Ferras was a child prodigy. Born in 1933, he made his concert debut in 1946 at the age of 13, and from early on played with the most prestigious orchestras and conductors. But later, in the late 60s and early 70s, his career was severely thwarted by growing depression and alcoholism, and after 1969 he almost completely disappeared from the concert hall and the recording schedules. Despite an attempted and successful comeback in 1982, he committed suicide in September of the same year. He wasn’t yet 50.

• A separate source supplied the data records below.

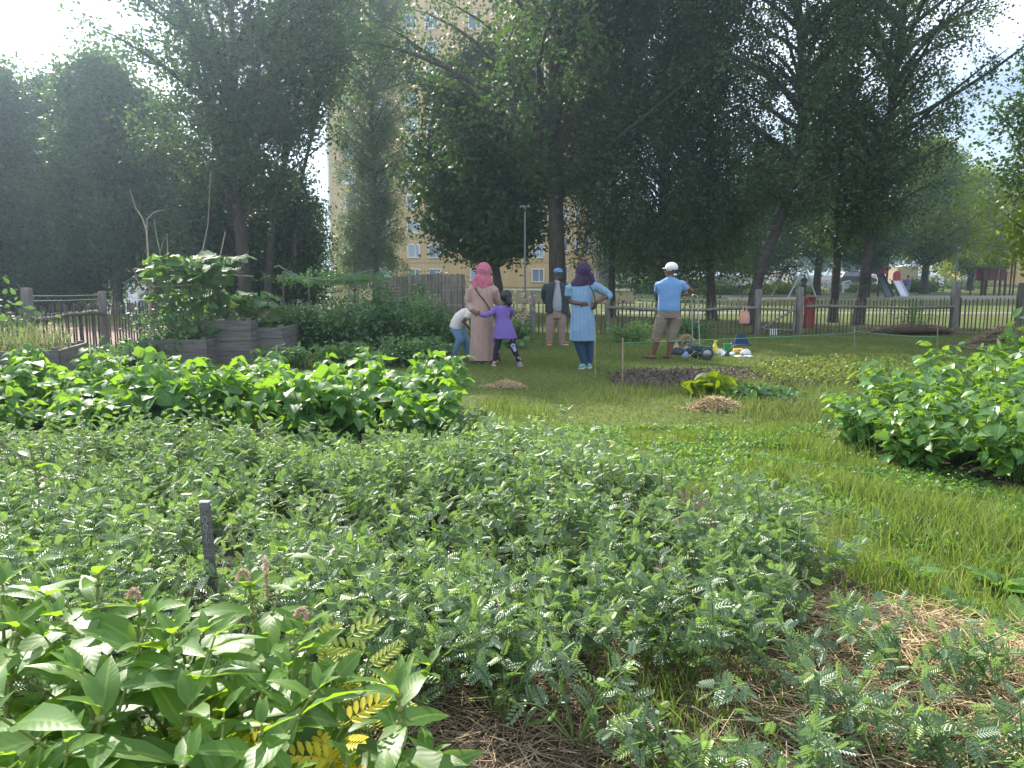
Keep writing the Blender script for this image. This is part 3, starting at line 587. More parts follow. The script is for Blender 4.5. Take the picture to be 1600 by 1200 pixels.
heap('compost_heap', 'small orange-brown heap behind the man in the light blue polo shirt', 'heap', 1072, 538, 34, 14, 'straw', 700, .12)
# ridge beds
M['purple'] = leafmat('purple_leaf', (.06, .045, .035), (.15, .12, .095), (.15, .08, .08), .2, .6)
def patch(name, label, cat, poly, dens, h, mt, leaf, T=RHOMB, soil=True):
    P = scatter(poly, dens); c = P.mean(0); g = G(); n = len(P)
    bake(g, T, np.stack([P[:, 0] - c[0], P[:, 1] - c[1], h * rng.random(n) ** .8 + .01], -1), rdir(n, .2, .6), rdir(n, 1.2), leaf * rng.uniform(.6, 1.2, n), rng.uniform(0, 1, n))
    t = thing(name, label, cat, (c[0], c[1], 0)); g.build('foliage', M[mt], t)
    if soil:
        g = G(); Q = np.array(poly) - c; ring = np.hstack([Q, np.full((len(Q), 1), .0)]); r2 = np.hstack([Q * .86, np.full((len(Q), 1), h * .5)]); k = len(Q); j = np.arange(k); V = np.vstack([ring, r2, [[0, 0, h * .6]]])
        g.add(V, np.stack([j, (j + 1) % k, (j + 1) % k + k, j + k], -1)); g.F[3].append((np.stack([j + k, (j + 1) % k + k, np.full(k, 2 * k)], -1), np.full(k, .5), np.zeros(k, int))); g.build('soil', M['soil'], t)
    return t
patch('lettuce_bed', 'low bed of purple-brown leaves on bare soil behind the thin stake', 'garden bed', gpoly([(950, 590), (985, 582), (1080, 580), (1170, 582), (1190, 592), (1130, 606), (1010, 608), (960, 602)]), 700, .07, 'purple', .05)
M['ridge'] = leafmat('ridge_leaf', (.07, .11, .02), (.15, .19, .04), (.3, .4, .04), .35, .55)
patch('strawberry_bed', 'long low ridge of yellow-green leaves behind the long grass', 'garden bed', gpoly([(1170, 588), (1200, 575), (1330, 566), (1420, 566), (1430, 600), (1350, 606), (1220, 606)]), 1500, .15, 'ridge', .055)
T = [(1110, 607, 34, 22), (1095, 610, 26, 18), (1135, 604, 28, 20)]
M['sunsq'] = M['tree_d']
bush('squash_plant', 'small squash plant with bright yellow-green leaves behind the straw heap', 'squash plant', 1110, 618, float(ground(1110, 618)[1]), 80, 30, .16, 'tree_d', 160, ROUND, stems=10)
bush('strawberry_plant', 'dark glossy leafy plant right of the straw heap', 'plant', 1190, 628, float(ground(1190, 628)[1]), 110, 30, .10, 'herb', 500, OVATE, stems=12)
P = away(scatter(LAWN_NEAR, 1500), [CHICK, POT]); P = P[(np.sin(P[:, 0] * 4.3 + 2 * np.sin(P[:, 1] * 2.1)) * np.sin(P[:, 1] * 5.1 + P[:, 0]) > -.05)]; n = len(P); g = G()
bake(g, ROUND, np.stack([P[:, 0], P[:, 1], rng.uniform(.015, .05, n)], -1), rdir(n, 0, .3), rdir(n, 2.2), .026 * rng.uniform(.6, 1.3, n), rng.uniform(0, 1, n)); tag(g.build('clover', M['bean']), 'patches of low clover leaves between the grass blades', kind='stuff')
# daisies: tiny white clover flowers in the grass
g = G(); P = away(scatter(LAWN_NEAR, 22), [CHICK, POT]); n = len(P); 
for k in range(3): bake(g, RHOMB, np.stack([P[:, 0], P[:, 1], np.full(n, .07)], -1), rdir(n, .3), rdir(n, 1), .012, .9)
tag(g.build('clover_flowers', pmat('white_petal', (.75, .75, .7), .6)), 'tiny white flowers scattered through the near grass', kind='stuff')

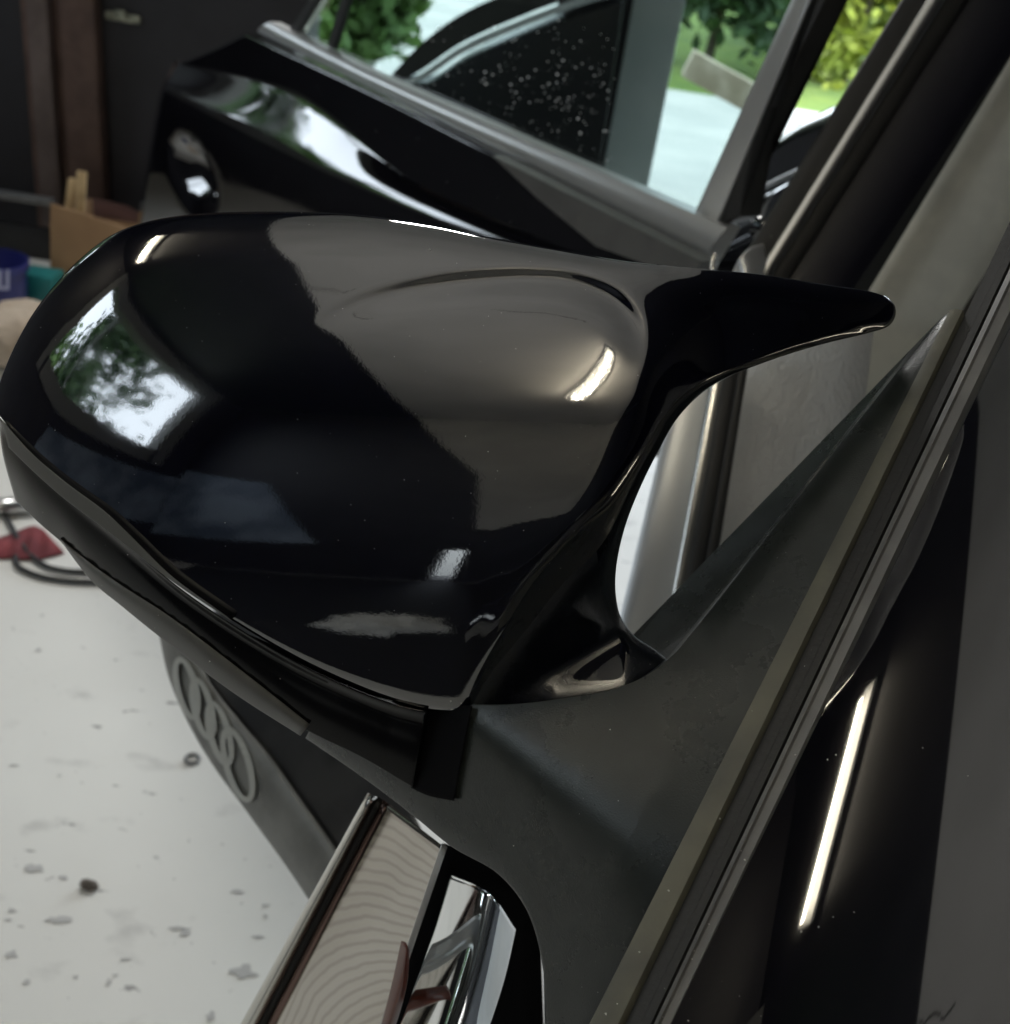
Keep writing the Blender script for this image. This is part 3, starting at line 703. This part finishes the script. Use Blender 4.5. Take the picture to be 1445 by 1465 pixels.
# --- things in the garage and the yard ---------------------------------------
def thing(name, c, label, cat, group=None):
    f = empty(name, c); f.matrix_world = Matrix.Translation(tuple(map(float, c))); bpy.context.view_layer.update(); return tag(f, label, cat, group)
M_oak = mat('brown_stained_wood', (.115, .070, .054), .55, noise=(14, (.08, .047, .037), .4, .6))
M_oakl = mat('worn_brown_wood', (.15, .115, .105), .5, noise=(10, (.11, .082, .074), .4, .6))
def bx(px): return on_y(px, 150, BACK)[0]
post = thing('door_post', (bx(100), BACK - .05, 0), 'brown stained wooden post standing against the dark wall', 'post')
for a, b, t, m in [(46, 60, .03, M_oak), (61, 90, .07, M_oakl), (91, 103, .035, M_oak), (104, 152, .06, M_oak)]:
    own(box('board', (bx(a), BACK - t, 0), (bx(b), BACK - .001, CEIL - .01), m, bev=.004), post)
M_latch = mat('tarnished_brass_plate', (.45, .46, .36), .4, metal=.4, noise=(60, (.2, .21, .16), .4, .6))
c = on_y(176, 25, BACK - .01)
lt = thing('latch_plate', c, 'small tarnished latch plate on the dark wall beside the post', 'latch')
own(box('plate', c - [.055, .008, .012], c + [.055, .009, .012], M_latch, bev=.004), lt)
own(box('knob', c - [.02, .02, .008], c + [.015, -.008, .022], M_latch, bev=.004), lt)
M_black = mat('black_cabinet_paint', (.008, .008, .009), .4)
def stand(name, px0, px1, py, y, depth, m, parent=None, zlo=0, bev=.006):
    a, b = on_y(px0, py, y), on_y(px1, py, y); return box(name, (a[0], y, zlo), (b[0], y + depth, a[2]), m, parent, bev)
cb = thing('cabinet', on_y(10, 300, 3.3) * [1, 1, 0], 'low black cabinet with pale worn top edge beside cardboard box', 'cabinet')
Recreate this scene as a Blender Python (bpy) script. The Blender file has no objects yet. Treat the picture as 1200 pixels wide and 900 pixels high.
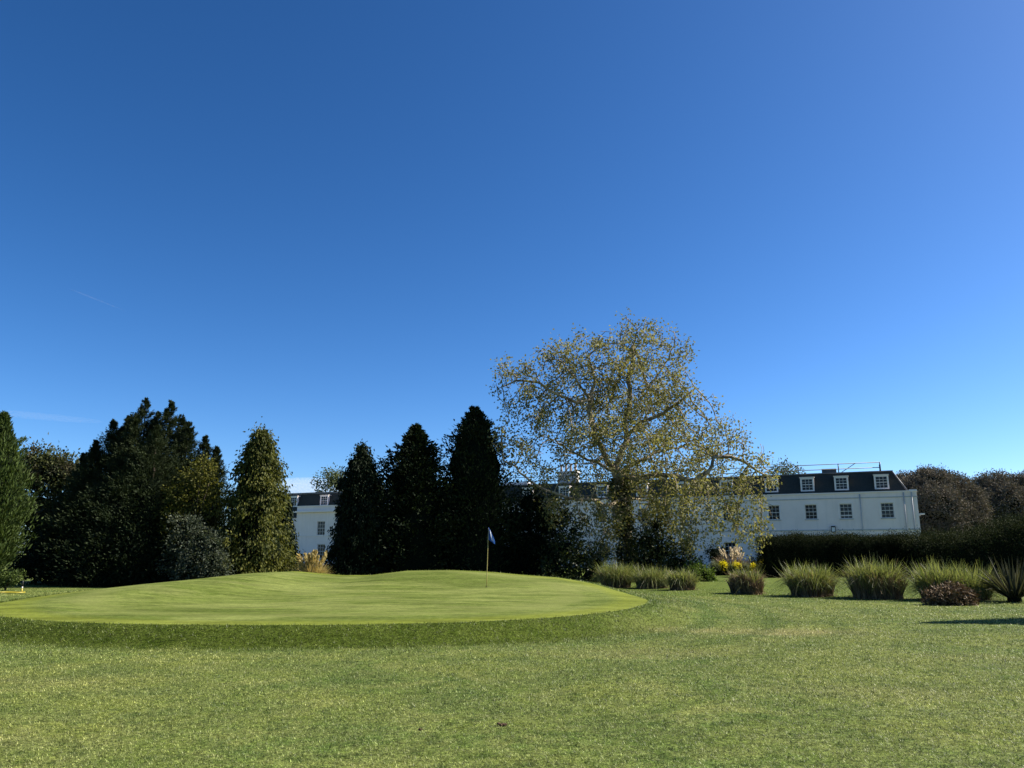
import bpy, bmesh, math, numpy as np
from mathutils import Vector, kdtree, Matrix
R = np.random.default_rng(11)
sc = bpy.context.scene
COL = sc.collection
PI = math.pi

# ------------------------------------------------------------------ camera and light
EYE = 1.6
F_PX = 905.0                       # focal length for a 1200 px wide frame
PITCH = math.atan(198 / F_PX)
cam = bpy.data.cameras.new('camera')
cam.sensor_width = 36; cam.lens = F_PX / 1200 * 36
cam.clip_start = 0.1; cam.clip_end = 30000
co = bpy.data.objects.new('camera', cam); COL.objects.link(co)
co.location = (0, 0, EYE); co.rotation_euler = (PI / 2 + PITCH, 0, 0)
sc.camera = co

SUN_EL, SUN_AZ = math.radians(40), math.radians(79)
w = bpy.data.worlds.new('World'); sc.world = w; w.use_nodes = True
nt = w.node_tree
sky = nt.nodes.new('ShaderNodeTexSky'); sky.sky_type = 'NISHITA'; sky.sun_disc = False
sky.sun_elevation = SUN_EL; sky.sun_rotation = SUN_AZ
sky.air_density = .7; sky.dust_density = .5; sky.ozone_density = 4
gm = nt.nodes.new('ShaderNodeGamma'); gm.inputs[1].default_value = 1.2
hs = nt.nodes.new('ShaderNodeHueSaturation'); hs.inputs['Saturation'].default_value = 1.16
nt.links.new(sky.outputs[0], gm.inputs[0]); nt.links.new(gm.outputs[0], hs.inputs['Color'])
bg = nt.nodes['Background']; nt.links.new(hs.outputs[0], bg.inputs[0]); bg.inputs[1].default_value = .055
S = Vector((math.sin(SUN_AZ) * math.cos(SUN_EL), math.cos(SUN_AZ) * math.cos(SUN_EL), math.sin(SUN_EL)))
sl = bpy.data.lights.new('sun', 'SUN'); sl.energy = 5; sl.angle = math.radians(.53); sl.color = (1, .93, .82)
so = bpy.data.objects.new('sun', sl); COL.objects.link(so); so.rotation_euler = S.to_track_quat('Z', 'Y').to_euler()
so.location = (60, 20, 60)
vs = sc.view_settings
vs.view_transform = 'Standard'; vs.look = 'None'; vs.exposure = 1.225; vs.gamma = 1
try: vs.use_curve_mapping = False
except Exception: pass
sc.cycles.max_bounces = 8; sc.cycles.transparent_max_bounces = 8; sc.cycles.volume_bounces = 1
sc.cycles.diffuse_bounces = 3; sc.cycles.glossy_bounces = 3; sc.cycles.sample_clamp_indirect = 6

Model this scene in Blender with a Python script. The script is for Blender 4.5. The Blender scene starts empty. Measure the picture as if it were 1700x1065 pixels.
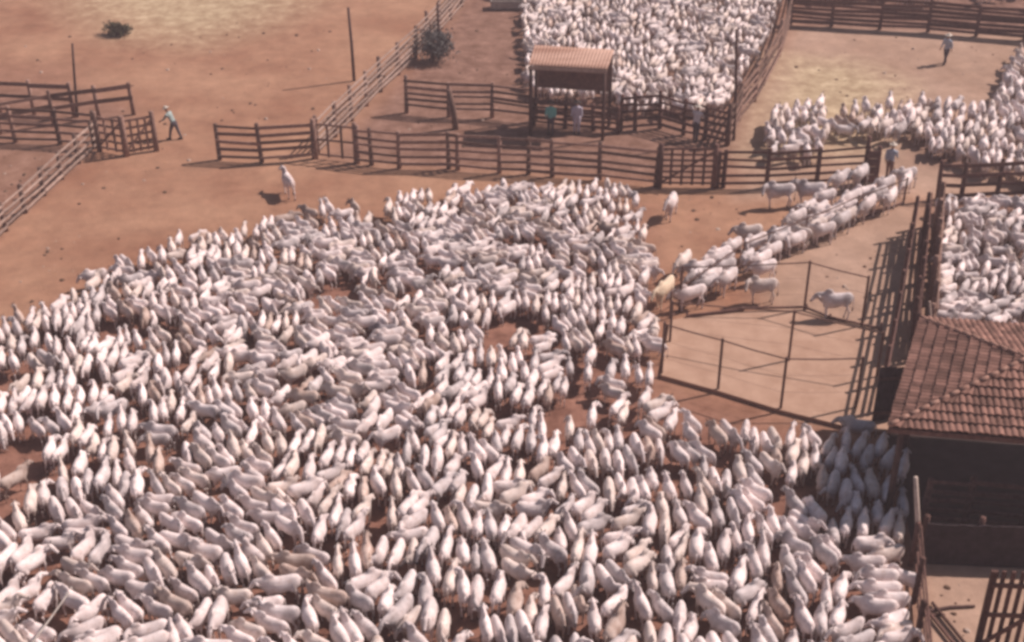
import bpy, bmesh, math, random
import numpy as np
from mathutils import Vector, Matrix, Quaternion
from mathutils import noise as mnoise

random.seed(7)
rng = np.random.default_rng(7)
S = bpy.context.scene
COL = S.collection

# ------------------------------------------------------------------ camera
FPX, PITCH, CAMH = 2300.0, math.radians(31.2), 27.7
cam_d = bpy.data.cameras.new('camera')
cam_d.sensor_width = 36.0
cam_d.lens = 36.0 * FPX / 1700.0
cam_d.clip_start, cam_d.clip_end = 0.5, 2000.0
cam = bpy.data.objects.new('camera', cam_d)
COL.objects.link(cam)
cam.location = (0, 0, CAMH)
cam.rotation_euler = (math.pi / 2 - PITCH, 0, 0)
S.camera = cam

# ------------------------------------------------------------------ light
TO_SUN = Vector((1.85, 0.70, 2.12)).normalized()
SUN_EL = math.asin(TO_SUN.z)
SUN_AZ = math.atan2(TO_SUN.x, TO_SUN.y)
world = bpy.data.worlds.new('World')
S.world = world
world.use_nodes = True
wn = world.node_tree
wn.nodes.clear()
wo = wn.nodes.new('ShaderNodeOutputWorld')
wb = wn.nodes.new('ShaderNodeBackground')
sk = wn.nodes.new('ShaderNodeTexSky')
sk.sky_type = 'NISHITA'
sk.sun_disc = False
sk.sun_elevation = SUN_EL
sk.sun_rotation = SUN_AZ
sk.air_density = 1.0
sk.dust_density = 2.5
sk.ozone_density = 0.6
wb.inputs['Strength'].default_value = 0.05
wn.links.new(sk.outputs[0], wb.inputs[0])
wn.links.new(wb.outputs[0], wo.inputs[0])
sun_d = bpy.data.lights.new('sun', 'SUN')
sun_d.energy = 5.0
sun_d.angle = math.radians(0.6)
sun_d.color = (1.0, 0.84, 0.775)
sun = bpy.data.objects.new('sun', sun_d)
COL.objects.link(sun)
sun.rotation_mode = 'QUATERNION'
sun.rotation_quaternion = TO_SUN.to_track_quat('Z', 'Y')

S.view_settings.view_transform = 'Standard'
S.view_settings.look = 'None'
S.view_settings.exposure = 0.18
S.view_settings.gamma = 1.0
S.render.engine = 'CYCLES'
S.cycles.max_bounces = 6
S.cycles.diffuse_bounces = 3
S.cycles.use_denoising = True
S.cycles.pixel_filter_type = 'BLACKMAN_HARRIS'
S.cycles.filter_width = 3.3          # the photograph is soft

S.cycles.volume_bounces = 0
# dusty air of the yard: one closed box round camera and scene
def dusty_air():
    x0, x1, y0, y1, z0, z1 = -650, 650, -250, 950, -1.0, CAMH+4
    vs = [(x,y,z) for x in (x0,x1) for y in (y0,y1) for z in (z0,z1)]
    me = bpy.data.meshes.new('haze')
    me.from_pydata(vs, [], [(0,1,3,2),(4,6,7,5),(0,4,5,1),(2,3,7,6),(0,2,6,4),(1,5,7,3)])
    m = bpy.data.materials.new('dusty_air'); m.use_nodes = True
    nt = m.node_tree; nt.nodes.clear()
    o = nt.nodes.new('ShaderNodeOutputMaterial'); v = nt.nodes.new('ShaderNodeVolumePrincipled')
    v.inputs['Color'].default_value = (0.95, 0.80, 0.85, 1)
    v.inputs['Density'].default_value = 0.0014
    nt.links.new(v.outputs[0], o.inputs['Volume'])
    me.materials.append(m)
    ob = bpy.data.objects.new('haze', me); COL.objects.link(ob)
    ob['kind'] = 'stuff'; ob['label'] = 'thin pinkish dusty air over the corral yard'; ob['category'] = 'haze'
    ob.display_type = 'WIRE'
dusty_air()

# ------------------------------------------------------------------ geometry helpers
def G(px, py, z=0.0):
    """the point of the level z seen at a pixel of the 1700x1065 photograph (used once to survey the site)"""
    u = (px - 850.0) / FPX
    v = (532.5 - py) / FPX
    c, s = math.cos(PITCH), math.sin(PITCH)
    d = Vector((u, c + v * s, -s + v * c))
    t = (z - CAMH) / d.z
    return Vector((0, 0, CAMH)) + d * t

def PX(p):
    c, s = math.cos(PITCH), math.sin(PITCH)
    x, y, z = p[0], p[1], p[2] - CAMH
    f = y * c - z * s
    return 850 + FPX * x / f, 532.5 - FPX * (y * s + z * c) / f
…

I am indebted to the wonderful website from the French Christian Ferras Association for much of the discographic and biographical information contained in this review.

[And a post-script from May 2020. Since I’ve written this review, the discographic situation has changed. In 2013, Warner South Korea (Warner is now the owner of the EMI catalog) issued a 13 CD-set, PWC 13D0011  “Christian Ferras Art of Violin”, barcode 8809355971070, which collated all of Ferras’ EMI recordings – except, inexplicably, Berg’s Chamber Concerto. But  in 2017, Warner “in the West”  managed to fit on the same number of CDs, in its “Icon” collection, an augmented edition, with Berg’s Chamber Concerto returned at last and the bonus of the earlier Ferras recordings from Telefunken, “Christian Ferras The Complete HMV & Telefunken recordings” barcode 190295763084. This is now, with the 10-CD DG set mentioned above, THE must-buy for the fan of Ferras (in fact, I’ve just ordered both). All the pieces whose absence from the “Introuvables” set I lamented, are compiled there. It is documented on Discogs.com (link will open new tab).]